Through language, human beings:

  • Generate collective meanings, actions, thoughts, feelings, social organization.
  • Record, store, disseminate that knowledge across time, across space, between people.
  • Express information, ideas, emotions, attitudes. Language is an endlessly creative vehicle for self expression, group expression, and entertainment.
  • Form an identity, belong to a group, maintain boundaries between groups.
  • Experience reality of world around us. (Language gives us names and frames for taking in that reality)
  • Develop cognitive skills (children), and develop concepts and theories (adults).
  • Use words to act, to perform. to control reality. For example, the Hebrew prayer in the mezuzah on the door frame, for example, or "Strike 3" (they ARE what I calls'm), or "I pronounce you husband and wife" (and the "I do" that comes before it!).


Are there two cultures that share a language? In a general sense, yes. But at the level of local experience and group identity, language is a primary boundary marker for all cultures. This is why every generation of teenagers develops a "dialect" that is mysterious to their parents. Likewise, in the online world we've seen an explosion of terms and abbreviations and smiley faces that puzzle and intrigue those new to the scene.

Dialects
:  are regional or social variations of a larger language.

Dialect form in chains: we can understand the dialect next door, but not several dialects down river from our own. We forget how recent "national languages" are. Before WWII, my German grandfather could identify which village customers came from by their dialect.

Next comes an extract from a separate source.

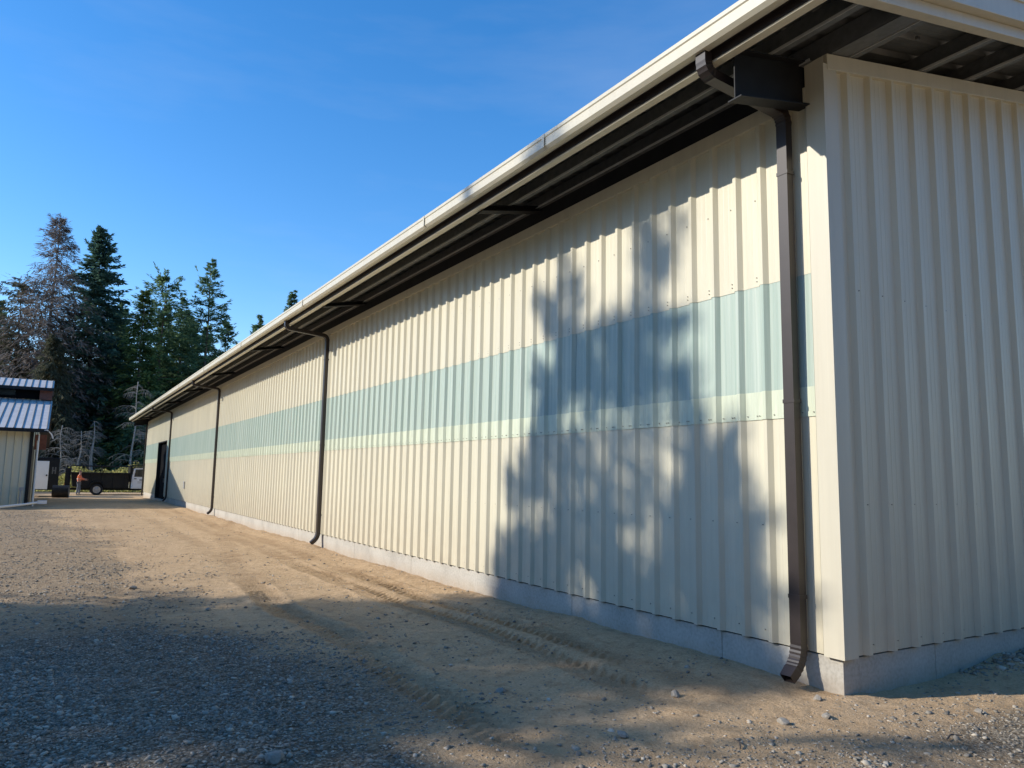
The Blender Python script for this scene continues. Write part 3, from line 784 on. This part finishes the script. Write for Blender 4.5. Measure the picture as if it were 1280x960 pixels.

"Dialect" is more a political term than a linguistic one. By definition, everyone speaks a dialect. The question is which dialects are considered the "standard", "correct", or "official" language, and which ones are marginalized as the "dialects" or "slang". "Poor English" literally means the English of the poor, the rural, the weak.

When conflicts increase, linguistic boundaries are drawn more sharply. Language and dialect become a flag proclaiming one's identity. Speech becomes a battleground. In the disintegrating Yugoslavia, residents fought over which alphabet was used on street signs; in Kosovo they fought about what language university classes would use. In the nationalist sweeps of the past two centuries, local languages were fiercely stamped out through schooling, sanctions, imprisonment,even genocide.

We are all marked by the language we speak -- it proclaims our identity to others, and it shapes our minds along cultural forcefields. It is also the main way that we connect with those we love, those we serve, those we belong to. In communicating with strangers and foreigners, I find that the language barrier is a more formidable and immediate obstacle than cultural differences. And it is in learning another language that we come closest to understanding the cultural universe of others.